Point two. Here we get the denial-of-meaning quibble based on Absence of Quotation Marks. I remark on Twain’s having, sickeningly, in the professor’s view, “
married above his station
in order to advance himself socially.” Blandly, the professor quibbles that he never used the italicized words. Yet they are an exact paraphrase of how he interprets Twain’s marriage to Olivia Langdon. Quibbler has reinvented his own text. Actually, it is his view that Twain did not marry above his station in any but the economic sense, although “like the most bourgeois of the bourgeois he delighted in money, and high living, and he fervently wished to become a member of the eastern establishment.” Surely, to get from Hannibal, Missouri, to the Gold Coast of Hartford was going to take a bit of social climbing, which he did by marrying into the Langdon family.

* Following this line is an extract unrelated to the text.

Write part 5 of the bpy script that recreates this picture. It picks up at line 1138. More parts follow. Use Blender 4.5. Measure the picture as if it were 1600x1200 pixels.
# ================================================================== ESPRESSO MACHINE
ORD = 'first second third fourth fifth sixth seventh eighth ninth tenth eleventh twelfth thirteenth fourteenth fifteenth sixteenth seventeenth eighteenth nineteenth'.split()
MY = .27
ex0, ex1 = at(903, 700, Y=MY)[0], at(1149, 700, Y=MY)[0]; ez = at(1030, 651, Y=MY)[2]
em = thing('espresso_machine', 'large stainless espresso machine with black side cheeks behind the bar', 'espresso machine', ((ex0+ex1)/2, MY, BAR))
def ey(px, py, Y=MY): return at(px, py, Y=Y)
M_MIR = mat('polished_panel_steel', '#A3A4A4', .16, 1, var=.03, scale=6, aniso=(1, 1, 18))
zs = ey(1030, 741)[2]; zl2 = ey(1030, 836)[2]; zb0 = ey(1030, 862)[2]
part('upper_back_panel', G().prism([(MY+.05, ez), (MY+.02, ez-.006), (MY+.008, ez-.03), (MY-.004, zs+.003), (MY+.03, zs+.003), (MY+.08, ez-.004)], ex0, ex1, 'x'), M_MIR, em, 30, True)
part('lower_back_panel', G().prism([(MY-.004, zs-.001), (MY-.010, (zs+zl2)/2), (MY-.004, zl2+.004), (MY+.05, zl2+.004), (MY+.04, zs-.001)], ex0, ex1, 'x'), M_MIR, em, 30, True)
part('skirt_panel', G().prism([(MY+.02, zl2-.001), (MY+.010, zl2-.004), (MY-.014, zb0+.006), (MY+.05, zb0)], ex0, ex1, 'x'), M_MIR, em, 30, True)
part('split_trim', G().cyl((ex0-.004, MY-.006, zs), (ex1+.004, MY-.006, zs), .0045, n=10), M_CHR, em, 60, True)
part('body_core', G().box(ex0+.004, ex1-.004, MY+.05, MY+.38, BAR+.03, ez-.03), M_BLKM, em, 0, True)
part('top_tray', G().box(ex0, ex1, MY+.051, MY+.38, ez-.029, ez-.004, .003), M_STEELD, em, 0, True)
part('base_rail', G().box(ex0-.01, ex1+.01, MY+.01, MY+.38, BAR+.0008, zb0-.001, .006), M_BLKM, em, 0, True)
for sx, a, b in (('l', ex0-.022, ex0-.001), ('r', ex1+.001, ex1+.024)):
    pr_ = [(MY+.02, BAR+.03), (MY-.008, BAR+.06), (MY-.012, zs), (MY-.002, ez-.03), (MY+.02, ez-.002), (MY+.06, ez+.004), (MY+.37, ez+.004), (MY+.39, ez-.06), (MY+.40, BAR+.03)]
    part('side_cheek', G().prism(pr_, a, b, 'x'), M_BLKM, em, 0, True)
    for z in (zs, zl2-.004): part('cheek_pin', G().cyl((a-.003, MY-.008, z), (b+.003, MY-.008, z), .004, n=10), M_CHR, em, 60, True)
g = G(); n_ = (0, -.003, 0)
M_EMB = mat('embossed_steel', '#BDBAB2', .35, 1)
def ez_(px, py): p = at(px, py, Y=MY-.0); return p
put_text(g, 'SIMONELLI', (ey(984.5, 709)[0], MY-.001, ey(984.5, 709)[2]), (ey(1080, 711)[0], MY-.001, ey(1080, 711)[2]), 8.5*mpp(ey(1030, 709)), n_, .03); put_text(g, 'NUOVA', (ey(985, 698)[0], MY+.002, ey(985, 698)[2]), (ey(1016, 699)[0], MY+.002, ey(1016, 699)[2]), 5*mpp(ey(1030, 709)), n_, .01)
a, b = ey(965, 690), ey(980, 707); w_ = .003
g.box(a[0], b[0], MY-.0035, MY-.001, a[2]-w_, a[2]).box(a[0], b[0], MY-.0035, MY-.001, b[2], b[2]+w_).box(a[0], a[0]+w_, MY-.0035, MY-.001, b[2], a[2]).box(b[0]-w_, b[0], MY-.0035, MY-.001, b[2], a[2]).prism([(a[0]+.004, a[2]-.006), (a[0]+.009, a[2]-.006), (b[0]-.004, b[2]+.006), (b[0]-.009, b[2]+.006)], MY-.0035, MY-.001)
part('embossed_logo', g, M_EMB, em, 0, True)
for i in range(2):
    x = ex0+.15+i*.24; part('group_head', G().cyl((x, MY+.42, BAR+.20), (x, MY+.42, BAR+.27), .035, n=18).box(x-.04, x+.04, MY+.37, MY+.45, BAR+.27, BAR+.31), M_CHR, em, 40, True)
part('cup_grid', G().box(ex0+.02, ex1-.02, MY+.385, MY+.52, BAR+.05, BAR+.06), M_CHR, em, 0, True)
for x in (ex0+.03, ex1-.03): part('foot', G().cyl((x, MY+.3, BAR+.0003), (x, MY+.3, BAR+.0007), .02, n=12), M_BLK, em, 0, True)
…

“Clemens was what Freud would call a narcissistic suitor.” Quibbler acts as if he is quoting some sort of authority in these matters. Ward McAllister might have been more to his point on American social climbing. “[Clemens] ardently wished to marry a woman who typified not what he was but what he wished to be—rich and possessed of status, a member of the eastern social order.” So, as I said in a phrase to which Quibbler objects, for no clear reason, “he married above his station.” (I’m surprised he does not make the point that Grand Central
Station
was not in use that hymenal year.) My use of the adverb “sickeningly” was meant to be ironic, something to which the teaching of school tends to make impervious even the brightest and the best. Anyway, Twain’s hypergamous marriage was a happy one, so what’s the big deal?

A lust for money that is banal anal (as opposed to floral oral) is simply a verbally symmetrical way of setting up Freud’s notion of money as “faeces.” How did I happen to get this juxtaposition in my head? At one point, our author suddenly quibbles that Twain didn’t marry Olivia for her money, at least “not in any banal sense of the phrase; but he very much wanted to be rich.” As I read the word “banal,” I knew that Freud’s theory of anality was coming up. I turned the page. There it was. “Freud stresses the anal character of money and equates money and feces: it means power, vitality, potency.” The one good thing about bad writing is that one is never surprised by any turn an argument, much less a cliché, may take.

Let me now indulge in quibbler creativity. Freud would never have characterized Twain as narcissistic—an adjective currently used to describe anyone better-looking than oneself. As performer-writer Twain took by storm Vienna in general and Freud in particular. Freud was also something of a connoisseur of jokes and he enjoyed Mark Twain in person and on the page quite as much as he would have reveled in the letter of Professor Emeritus Guy Cardwell.
Ich kann nicht anders
, I can hear Sigmund chuckle through his cigar smoke. (Cf.
The Strange Case of Dr. Luther Adler
by an Unknown Actress—op. cit. Just about anywhere.)

The New York Review of Books

19 September 1996


T
WAIN’S
L
ETTERS

Reporting for the BBC during the election campaign, I stood in front of the Albert Hall, the voice of the crown in parliament incarnate, John Major, still ringing in my ears as, inside, a recording of Elgar caused a thousand gorges to rise, including that little part of me which is forever Dimbleby. I faced the BBC cameras. A
petit
mini-mini-documentary was in progress. “Here,” I said, head empty of all but emotion, “is the proof that only through England’s glorious past can a bright future be secured for this land of Drake and Nelson, of Clive—and Crippen.”

The BBC crew was ecstatic: like television crews everywhere, nobody ever listens to what the talking head is actually saying. What had come over me? What on earth was I doing? Well, like most American writers at one time or another, I was playing Mark Twain. The deadpan sonorous delivery. Then the careful dropping of the one fatal name. With Twain’s description of the Albert Hall flashing in my head, “a dome atop a gasometer,” I dimbled on to the safe ground of the understated cliché.

Mark Twain is our greatest . . . Mark Twain. He is not, properly speaking, a novelist nor “just” a journalist nor polemicist. He is simply a voice like no other. The only mystery to him is this: was he a great comic actor who could also write much as he acted, or was he a great writer who could also act, like Dickens? Some evidence of how he did both is now at hand in the form of the 309 letters that he wrote in the years 1872–3, when he first visited England and took the country by storm as a performer (the books
Innocents Abroad
and
Roughing It
had already, despite—or because of—their Americanness, been popular). England also took hugely to the 36-year-old Twain (a.k.a. Samuel Clemens of Hannibal, Mo., and Hartford, Conn.). To his wife, Olivia, he wrote, after six months’ residence in the Langham Hotel (later to contain the BBC’s secret abattoir), “I would rather live in England than America—which is treason.” The fact of the matter is that
he was having a wonderful time being lionized by London’s tamers, ever on the lookout for a good joke. But then, as he himself put it, he was “by long odds the most widely known and popular American author among the English.” This was true too.